Pagina12: Quais foram elementos-chave na queda de popularidade de Dilma?
Moniz Bandeira: Não foi efeito só da campanha pelas mídias, mas também de erros da política econômica implementada quando o governo imaginou que, com aquela política, poderia conter a oposição da comunidade empresarial. Dos protestos, sob o pretexto de combater a corrupção, participou a classe média, na maioria brancos e ricos, e a classe média alta. E hoje já está mais que claro que os mais corruptos são precisamente os golpistas, que assumiram o poder com Temer, e cujo programa é, acima de tudo, privatizar empresas estatais e eliminar ou reduzir muito os benefícios sociais em busca de ‘austeridade’.

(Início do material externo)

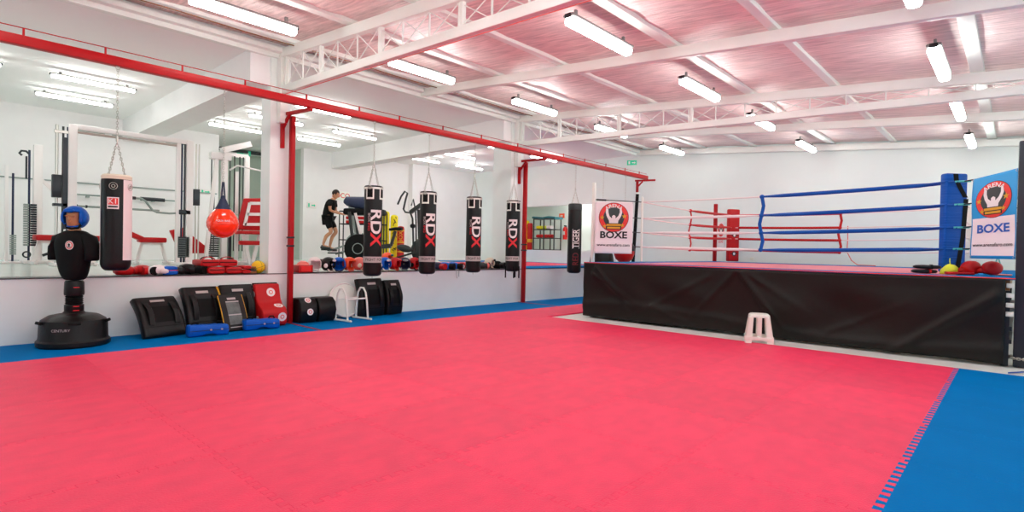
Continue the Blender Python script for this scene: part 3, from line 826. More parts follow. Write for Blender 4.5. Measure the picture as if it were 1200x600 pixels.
# right banner hangs on the turnbuckles between blue pad and dark post
banner('ring_banner','bright blue and white gym banner hung between the blue pad and the dark post',(8.585,9.56),(9.03,9.19),1.305,2.36,'banblue','banwhite','txtblue',rise=.07)
banner('ring_banner','white gym banner with round logo hung at the left ring corner',(2.78,9.26),(3.37,9.72),1.255,2.29,'banwhite',None,'txtblack',rise=-.0)
t = thing('ring_banner','small white banner with round logo at the far red ring corner','banner',(3.05,14.98,1.5))
MB().cbox((0,0,.28),(.42,.01,.78),Matrix.Rotation(math.radians(-42),4,'Z')).build('cloth','banwhite',t)
Rz = Matrix.Rotation(math.radians(-42),3,'Z')
pm = lambda h: (lambda u,v: Rz @ Vector((u,-.005-h,.28+v)))
decal('logo_disc',[disc(.18,(0,.16))],'logored',t,pm(.002),0); decal('logo_centre',[disc(.12,(0,.16))],'txtblack',t,pm(.003),0)
decal('logo_figure',[[(x*.13,.16+y*.14) for x,y in [(-.38,-.62),(-.42,-.25),(-.7,.5),(-.5,.62),(-.3,.08),(0,.2),(.3,.08),(.5,.66),(.7,.5),(.4,-.25),(.36,-.62)]]],'txtwhite',t,pm(.004),0)
decal('title_letters',[text_polys('BOXE',.1,.01,at=(0,-.16))],'logored',t,pm(.002),0)

# things on the ring floor
def round_glove(loc, rz, label, m='redd'):
    t = thing('boxing_glove', label, 'boxing glove', loc, rz, 'red boxing gloves on the ring corner')
    secs = []
    for x, r, zc in ((-.10,.05,.07),(-.085,.085,.085),(-.04,.108,.10),(.02,.112,.10),(.07,.095,.09),(.10,.07,.08),(.12,.03,.075)):
        secs.append(((x,0,zc),(0,1,0),(0,0,1),r*1.0,r*.85))
    MB().loft(secs,n=20).build('fist',m,t,ang=80)
    MB().loft([((-.02,.09,.06),(0,1,0),(0,0,1),.03,.03),((.03,.12,.06),(0,1,0),(0,0,1),.036,.034),((.08,.10,.06),(0,1,0),(0,0,1),.03,.03),((.10,.07,.06),(0,1,0),(0,0,1),.01,.01)],n=12).build('thumb',m,t,ang=80)
    MB().loft([((.10,0,.07),(0,1,0),(0,0,1),.055,.05),((.19,0,.06),(0,1,0),(0,0,1),.058,.05)],n=16).build('cuff','blackm',t)
round_glove((8.58,9.86,RZ-.0),2.2,'round red boxing glove on the ring edge beside the yellow wrap')
round_glove((8.80,9.80,RZ-.0),1.9,'round red boxing glove on the ring edge nearest the dark post')
t = thing('hand_wrap_bundle','crumpled lime yellow hand wrap on the ring edge below the blue pad','hand wrap',(8.36,9.80,RZ),.8)
mb = MB(); secs = []
for x, a, b in ((-.13,.02,.02),(-.09,.06,.045),(-.02,.09,.075),(.05,.08,.07),(.11,.05,.04),(.15,.015,.015)): secs.append(((x,.01*math.sin(x*40),b*.9),(0,1,0),(0,0,1),a,b))
mb.loft(secs,n=16); mb.build('bundle','lime',t,ang=80)
mb = MB(); mb.tube([(0,0,.13),(.0,.01,.18),(.01,.02,.22)],.006,n=6); mb.build('loop','lime',t)
mb = MB(); mb.loft([((x,.02*math.sin(x*12),.02),(0,1,0),(0,0,1),.05,.018) for x in (-.16,-.08,0,.08,.16)],n=12,p=3)
o = mb.build('glove_strap','redd',None,ang=80); o.location=(8.47,9.66,RZ-.0); o.rotation_euler=(0,0,.35); tag(o,'flat red strap lying in front of the yellow wrap','strap')
for i,(dx,dz,rr,lab) in enumerate(((0,0,.1,'black training mitt lying lowest left of the blue pad'),(.03,.062,-.25,'black training mitt on top of another, left of the blue pad'))):
    t = thing('hand_mitt',lab,'training mitt',(8.10+dx,9.60,RZ+dz),.5+rr)
    secs=[((x,0,.032),(0,1,0),(0,0,1),a,b) for x,a,b in ((-.17,.03,.012),(-.14,.06,.025),(-.05,.075,.03),(.05,.065,.028),(.12,.055,.025),(.15,.02,.012))]
    MB().loft(secs,n=14,p=2.6).build('pad','black',t,ang=80)
    MB().loft([((x,0,.033),(0,1,0),(0,0,1),.068,.034) for x in (.02,.05)],n=14,p=2.6).build('strap','redd' if i==0 else 'blackm',t)
mb = MB(); mb.tube([(8.85,9.9,1.32),(8.82,9.88,1.2),(8.83,9.88,1.12),(8.87,9.88,1.11),(8.89,9.88,1.2),(8.86,9.9,1.32)],.009,n=6,closed=True)
o = mb.build('carabiner_cord','teal'); tag(o,'teal cord loop hanging under the blue banner','cord')
o = MB().box((8.82,10.1,RZ),(9.0,10.5,RZ+.012)).build('cloth_strip','salmon',None,bevel=.003); tag(o,'flat pink cloth strip lying on the ring edge at the right corner','cloth')
o = MB().cbox((3.6,15.79,1.17),(.1,.02,.08)).build('wall_socket','white',None,bevel=.005); tag(o,'small white socket on the far wall right of the red pad','wall socket')

# plastic stool
def stool(loc, rz):
    t = thing('plastic_stool','white plastic stool in front of the black ring skirt','stool',loc,rz)
    H = .45; top=.135; bot=.20
    def c(z): return bot+(top-bot)*z/H
    MB().loft([((0,0,H-.05),(1,0,0),(0,1,0),c(H-.05)+.006,c(H-.05)+.006),((0,0,H-.02),(1,0,0),(0,1,0),c(H-.02)+.004,c(H-.02)+.004),((0,0,H-.005),(1,0,0),(0,1,0),.125,.125),((0,0,H),(1,0,0),(0,1,0),.11,.11)],n=32,p=5).build('seat','white',t)
    for sx in (-1,1):
        for sy_ in (-1,1):
            mb = MB()
            a=c(H-.05); b=bot
            for q in range(2):
                # L-section leg: two plates
                if q==0:
                    v=[(sx*b,sy_*b,0),(sx*(b-.095),sy_*b,0),(sx*(a-.062),sy_*a,H-.05),(sx*a,sy_*a,H-.05)]; n=Vector((0,-sy_,0))
                else:
                    v=[(sx*b,sy_*b,0),(sx*b,sy_*(b-.095),0),(sx*a,sy_*(a-.062),H-.05),(sx*a,sy_*a,H-.05)]; n=Vector((-sx,0,0))
                vs=[mb.bm.verts.new(p) for p in v]+[mb.bm.verts.new(Vector(p)+n*.012) for p in v]
                mb.bm.faces.new(vs[:4]); mb.bm.faces.new(vs[4:][::-1])
                for k in range(4): mb.bm.faces.new((vs[k],vs[(k+1)%4],vs[4+(k+1)%4],vs[4+k]))
            mb.build('leg','white',t,smooth=False)
    for s in (-1,1):
        for z,hh in ((.085,.075),):
            w=c(z)
            MB().box((-w,s*w-.006,z-hh/2+.02),(w,s*w+.006,z+hh/2)).build('rung','white',t,bevel=.003)
            MB().box((s*w-.006,-w,z-hh/2+.02),(s*w+.006,w,z+hh/2)).build('rung','white',t,bevel=.003)
    for s in (-1,1):
        MB().box((-.03,s*c(.25)-.005,.1),(.03,s*c(.25)+.005,H-.05)).build('side_slat','white',t,smooth=False)
stool((6.24,8.52,-.028),math.radians(22))

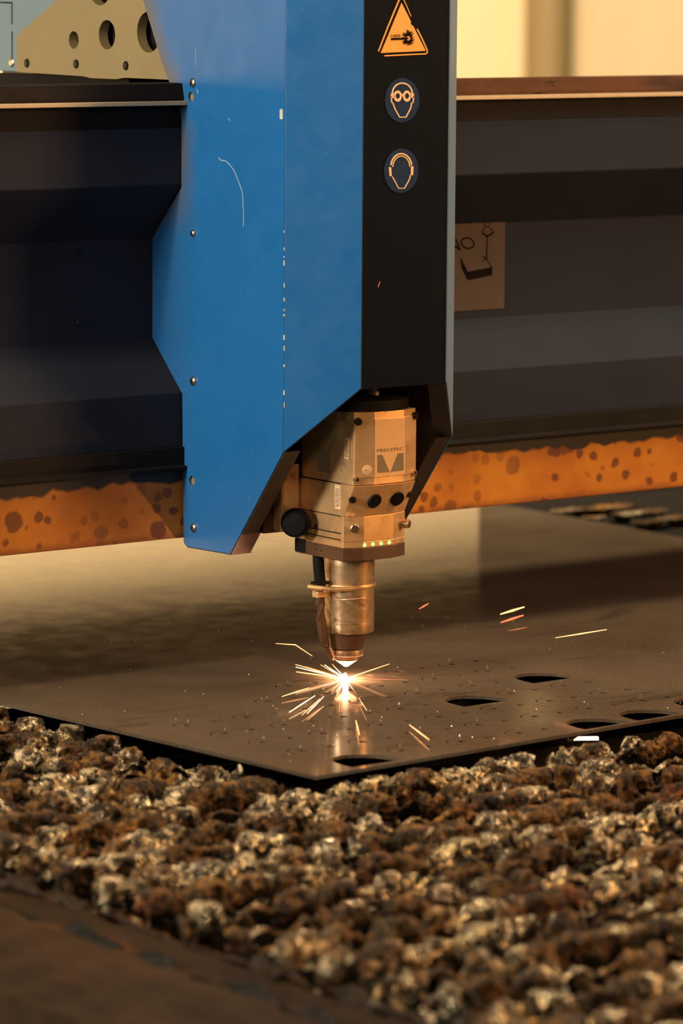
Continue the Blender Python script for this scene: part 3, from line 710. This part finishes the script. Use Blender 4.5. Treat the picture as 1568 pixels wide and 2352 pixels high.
def crust(name, a, b, rw, rh, step, nr, seed, wob=.0048, notch=0.0, zs=0.0, phase=None):
    """lumpy slag crust grown around the top edge of a bar from a to b"""
    a, b = np.array(a, float), np.array(b, float); L = np.linalg.norm(b - a); n = max(8, int(L/step)); d = (b-a)/L
    side_ = np.array([-d[1], d[0], 0]); up = np.array([0, 0, 1.0])
    s = np.linspace(0, L, n); P = a + d*s[:, None]; so = np.array([seed*1.7, seed*.9, seed*.37])
    P = P + side_*((vn(P + so, 14)*2.2 + vn(P + so, 38))*wob)[:, None] + up*((vn(P + so*2, 20)*1.6)*wob)[:, None]
    if zs and phase is not None: P = P + up*(zs*(.5 + .5*np.cos((s + a[0]*d[0] + a[1]*d[1] - phase)*2*np.pi/.0545)))[:, None]
    th = np.linspace(0, 2*np.pi, nr, endpoint=False)
    env = 1 + .85*vn(P + so*3, 24) + .30*vn(P + so*3, 60)
    if notch: env = env*np.clip((vn(P + so*5, 24) + notch)*7, .16, 1)
    end = np.minimum(1, np.minimum(s, L - s)/.014 + .12); env = env*np.sqrt(end)
    off = side_[None, None, :]*(rw*np.cos(th))[None, :, None] + up[None, None, :]*(rh*np.sin(th))[None, :, None]
    V = P[:, None, :] + off*env[:, None, None]; Vf = V.reshape(-1, 3)
    dirn = (off/np.linalg.norm(off, axis=2, keepdims=True)).repeat(n, 0).reshape(-1, 3)
    disp = .008*vn(Vf + so, 50) + .0120*(.25 - np.abs(vn(Vf + so, 105)))*2 + .0080*(.25 - np.abs(vn(Vf + so, 230))) + .0062*vn(Vf + so, 420)
    Vf = Vf + dirn*(disp*np.clip(env.repeat(nr), .3, 1.2))[:, None]
    Vf = Vf + side_*((vn(Vf - so, 70))*.006)[:, None] + d*((vn(Vf + 2*so, 80))*.006)[:, None]
    Vf[:, 2] = np.minimum(Vf[:, 2], -.0055)
    k = np.arange((n-1)*nr).reshape(n-1, nr); r = np.roll(k, -1, 1)
    quads = np.stack([k, r, r + nr, k + nr], -1).reshape(-1, 4)
    me = bpy.data.meshes.new(name); me.vertices.add(len(Vf)); me.vertices.foreach_set('co', Vf.astype(np.float32).ravel())
    me.loops.add(quads.size); me.loops.foreach_set('vertex_index', quads[:, ::-1].astype(np.int32).ravel()); me.polygons.add(len(quads))
    me.polygons.foreach_set('loop_start', np.arange(0, quads.size, 4, dtype=np.int32)); me.polygons.foreach_set('loop_total', np.full(len(quads), 4, np.int32))
    me.update(calc_edges=True); me.materials.append(M_slag); return me
SP = .0735
xL = -.853
ys = [-1.500 + SP*i for i in range(25)]
for i, y in enumerate(ys):
    xr = min(.65, .184 + (y + .428)*.922 + .24)
    if y > -.40: xr = (C0.x + (y - C0.y)*(C3.x - C0.x)/(C3.y - C0.y)) + .005
    xr = max(xr, -.45)
    body = MB().box(xL - .02, max(xr, .9) if y > -.40 else xr + .3, y - .0015, y + .0015, -.150, -.042).build('slat', M_dark); bd(body)
    near = y < -.9
    me = crust('slag_crust', (xL + .004, y, -.0275), (xr, y, -.0275), .0082, .0118, .0018 if not near else .0026, 40 if not near else 26, i + 1, notch=.26, zs=.010, phase=.01*math.sin(i))
    o = obj('slag_crust', me, None, body)
for k in range(30):
    x = -.820 + .0545*k
    y1 = min(.2, (x + .06)*.95 + .10) if x < -.43 else -.440
    y1 = .24 if x < -.47 else -.445
    y0 = max(-1.52, -.428 + (x - .184 - .24)/.922)
    if y0 > y1 - .1: continue
    body = MB().box(x - .0015, x + .0015, y0, y1, -.150, -.075).build('cross_bar', M_dark); bd(body)
    me = crust('slag_crust', (x, y0, -.058), (x, y1, -.058), .0052, .0085, .0034, 16, 60 + k, notch=.10, wob=.010)
    obj('slag_crust', me, None, body)
bd(MB().box(-.90, 1.2, -1.55, .45, -.20, -.155).build('scrap_tray', M_dark))
# frame rails along the left of the grid
def lumpy_strip(x0, x1, y0, y1, z, drop, seed):
    n, m = int((y1 - y0)/.012), 10; bm = bmesh.new(); rowz = []
    for i in range(n + 1):
        row = []
        y = y0 + (y1 - y0)*i/n
        jx = (math.sin(y*37 + seed) + math.sin(y*91 + seed*2) + math.sin(y*203))*.0016
        for j in range(m + 1):
            t = j/m; x = x0 + (x1 - x0)*t; e = jx if j in (0, m) else 0
            zz = z + .0012*math.sin(x*140 + y*60 + seed) + .001*math.sin(y*90 - x*40)
            row.append(bm.verts.new((x + e, y, zz)))
        rowz.append(row)
    for a, b in zip(rowz, rowz[1:]):
        for j in range(m): bm.faces.new((a[j], a[j+1], b[j+1], b[j]))
    g = bmesh.ops.extrude_face_region(bm, geom=bm.faces[:])
    bmesh.ops.translate(bm, verts=[v for v in g['geom'] if isinstance(v, bmesh.types.BMVert)], vec=(0, 0, -drop))
    return bm
bd(obj('inner_ledge', finish(lumpy_strip(-.922, -.864, -1.75, .35, -.034, .03, 1), 'inner_ledge', True), M_rail), 'narrow brown inner ledge')
bd(obj('outer_rail', finish(lumpy_strip(-1.108, -.942, -1.75, .35, -.026, .10, 4), 'outer_rail', True), M_rail), 'broad brown dusty frame rail')
bd(MB().box(-1.10, -.87, -1.75, .35, -.25, -.07).build('frame_web', M_dark))
me = crust('seam_crust', (-.860, -1.70, -.032), (-.860, .25, -.032), .008, .006, .004, 14, 120, notch=.15)
o = bd(obj('seam_crust', me)); o['label'] = 'crumbly slag where slats meet the ledge'; me.materials.clear(); me.materials.append(M_rail)
me = crust('seam_crust', (-.932, -1.70, -.034), (-.932, .25, -.034), .0085, .0065, .004, 14, 130, notch=.12)
o = bd(obj('seam_crust', me)); me.materials.clear(); me.materials.append(M_rubber)
BX = MB().box(-1.02, -1.0, -1.7, .3, -.86, -.12).build('bed_side', M_dark); bd(BX)
# low dark machine end beyond the sheet, with scrap on it
E_ = thing('machine_end', 'low black machine end beyond the right end of the sheet, behind the gantry', 'machine part', loc=(1.7, 1.0, 0))
def ep(o, lab=None):
    o.parent = E_; o.matrix_parent_inverse = Matrix.Translation(-Vector(E_.location))
    if lab: o['label'] = lab
    return o
ep(MB().box(1.262, 2.9, -.6, 1.30, -.5, -.02).build('end_block', M_dark, bevel=.004))
ep(MB().box(1.50, 2.9, 1.28, 1.55, -.5, .40).build('end_panel', M_dark, bevel=.01))
for k in range(3):
    me = crust('slag_crust', (1.235, .97 + k*.085 - .10, .004), (1.42, .97 + k*.085 - .10, .004), .016, .014, .005, 16, 200 + k, notch=.3)
    ep(obj('slag_crust', me))

# ---------------------------------------------------------------- sparks and cutting flare
fl_ = MB().lathe((0, 0, .0005), [(.0004, 0), (.0024, .001), (.0030, .0025), (.0018, .005), (.0004, .0075)], 20).build('cutting_flare', M_core, sm=True)
tag(fl_, 'white hot cutting point on the steel sheet below the nozzle', 'flare')
pl = bpy.data.lights.new('flare_light', 'POINT'); pl.energy = 2.0; pl.color = (1.0, .55, .28); pl.shadow_soft_size = .003
po = bpy.data.objects.new('flare_light', pl); COL.objects.link(po); po.location = (0, 0, .0095)
def spark(p0, p1, mat, r, lab, grp, mid=None):
    a, b = Vector(p0), Vector(p1); pts = [a] + ([Vector(m) for m in mid] if mid else [a.lerp(b, .5)]) + [b]
    rad = [r*.45] + [r]*(len(pts) - 2) + [r*.55]
    o = MB().tube(pts, rad, 6).build('spark', mat)
    return tag(o, lab, 'spark', grp)
def vp(x, y, d=0.0):
    """point on the upright plane through the cut that faces across the sheet, moved d nearer"""
    nrm = Vector((.612, .791, 0)); D = RC @ Vector(((x - 784)/FPX, -(y - 1176)/FPX, -1.0))
    return CAM + D*((-CAM.dot(nrm) - d)/D.dot(nrm))
O = (793, 1559)
burst = [((678, 1526), M_spark, .00075, 0), ((679, 1532), M_sparkhot, .00085, .01), ((680, 1543), M_spark, .0010, .02), ((736, 1527), M_spark, .0006, .01), ((745, 1527), M_sparkhot, .0007, .0),
 ((763, 1526), M_spark, .0006, .0), ((894, 1525), M_spark, .0007, .01), ((740, 1576), M_spark, .0006, .012), ((761, 1587), M_spark, .0006, .03), ((772, 1589), M_sparkhot, .0006, .03),
 ((773, 1598), M_spark, .0006, .05), ((880, 1561), M_sparkdim, .0005, .0), ((936, 1562), M_sparkdim, .00035, .0), ((820, 1597), M_sparkdim, .0005, .04), ((700, 1530), M_sparkdim, .0004, .0)]
burst_labels = ['topmost left thin spark of the burst, running flat to the left', 'white hot spark of the left fan, just under its topmost', 'broad orange spark, lowest of the left fan', 'short upper left spark, left of the steep pair by the nozzle', 'hot short upper left spark, just right of its thin neighbour', 'steepest spark rising left under the nozzle tip', 'long spark rising right, the only one up that side', 'short spark dropping gently left of the flare', 'steeper spark below left, left of the bundle under the flare', 'hot spark of the bundle under the flare, middle one', 'nearly upright spark of the bundle under the flare', 'dim red spark running level right of the flare, short', 'faintest spark running level right of the flare, longest', 'dim spark falling steeply right below the flare', 'hair thin dim spark inside the left fan']
for ((x, y), m, r, d), bl in zip(burst, burst_labels):
    a = vp(*O); b = vp(x, y, d)
    if b.z < .0015:
        b = pix(x, y, 2, .0015)
    spark(a + (b - a)*.03, b, m, r, bl, 'sparks bursting from the cut')
loose = [((633, 1478), (717, 1507), M_spark, .0007, [(678, 1481)], 'bent orange spark left of the nozzle'),
 ((647, 1600), (709, 1580), M_spark, .0008, None, 'orange spark low over the sheet, far left of the flare'),
 ((664, 1636), (723, 1598), M_sparkhot, .0007, None, 'slanting spark left of the flare, leftmost of three side by side'),
 ((693, 1643), (734, 1605), M_spark, .0006, None, 'slanting spark left of the flare, middle of three side by side'),
 ((705, 1639), (743, 1600), M_sparkhot, .0007, None, 'slanting spark left of the flare, rightmost of three side by side'),
 ((823, 1602), (842, 1632), M_spark, .0005, None, 'thin spark falling right of the flare'),
 ((817, 1655), (825, 1688), M_spark, .0009, None, 'short upright spark in front of the flare near the sheet corner'),
 ((940, 1665), (985, 1699), M_spark, .0009, None, 'bright slanting spark over the front of the sheet'),
 ((1148, 1411), (1204, 1394), M_spark, .0017, None, 'thick pale orange spark flying right, below the gantry'),
 ((1149, 1430), (1202, 1413), M_sparkdim, .0018, None, 'dim red spark just under the thick pale one'),
 ((1167, 1449), (1210, 1441), M_sparkdim, .0005, None, 'faint thin spark below the dim red one'),
 ((1275, 1465), (1393, 1446), M_spark, .0009, None, 'longest thin orange spark, farthest right'),
 ((962, 1399), (984, 1386), M_sparkdim, .0012, None, 'short dim spark right of the barrel'),
 ((868, 660), (872, 647), M_sparkdim, .0004, None, 'tiny stray spark in front of the black panel')]
for a, b, m, r, mid, lab in loose:
    if a[1] > 1560:
        A, Bp = pix(*a, 2, .004), pix(*b, 2, .006); md = None
    elif a[1] < 700:
        A, Bp = pix(*a, 1, YF - .02), pix(*b, 1, YF - .02); md = None
    else:
        A, Bp = vp(*a), vp(*b); md = [vp(*q) for q in mid] if mid else None
    spark(A, Bp, m, r, lab, 'loose sparks flying over the sheet', md)
for (xa, ya), (xb, yb) in (((781, 1607), (779, 1635)), ((786, 1607), (785, 1635))):
    spark(pix(xa, ya, 2, .003), pix(xb, yb, 2, .003), M_sparkdim, .0004, 'thin faint spark straight below the flare, ' + ('left' if xa < 784 else 'right') + ' one of the close pair', 'faint sparks in front of the flare')
# bright sliver of swarf lying at the front edge of the sheet
p = pix(1339, 1697, 2, -.008)
sl = MB().box(-.018, .018, -.003, .003, -.0016, .0016).build('metal_offcut', M_knurl, bevel=.0004)
sl.location = (p.x, p.y, -.0085); sl.rotation_euler = (R_(40), R_(0), R_(-34))
tag(sl, 'bright steel sliver lying on the slag at the front edge of the sheet', 'offcut')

Mas foram muitos os fatores que levaram Washington a pôr-se a trabalhar diretamente com as camadas média e alta do Brasil, na campanha para o impeachment da presidenta Dilma Rousseff. O Brasil denunciou na Organização das Nações Unidas a espionagem pela Agência de Segurança Nacional (NSA), que tentava monitorar as comunicações da presidenta e da Petrobrás. Dilma chegou a cancelar uma visita de Estado aos EUA, em protesto. O Brasil comprou aeronaves da Suécia, o que foi duro golpe para a empresa Boeing, da divisão de Defesa dos EUA, que perdeu negócio de 4,5 bilhões de dólares. O governo Dilma manteve o programa de construção de submarinos nucleares e outros convencionais, com transferência para o Brasil de tecnologia francesa. O Brasil deixou de comprar equipamento militar dos EUA, porque o programa de defesa nacional, formulado e aprovado pelo governo Lula, só permite comprar equipamento militar se o negócio incluir transferência de tecnologia – transferência expressamente proibida por lei do Congresso dos EUA. O Brasil é membro fundador do Novo Banco de Desenvolvimento dos BRICS, com sede em Xangai. E os EUA estão interessados em acabar com o Mercosul, a UNASUL e outros organismos da América do Sul, que foram criados juntamente com Argentina.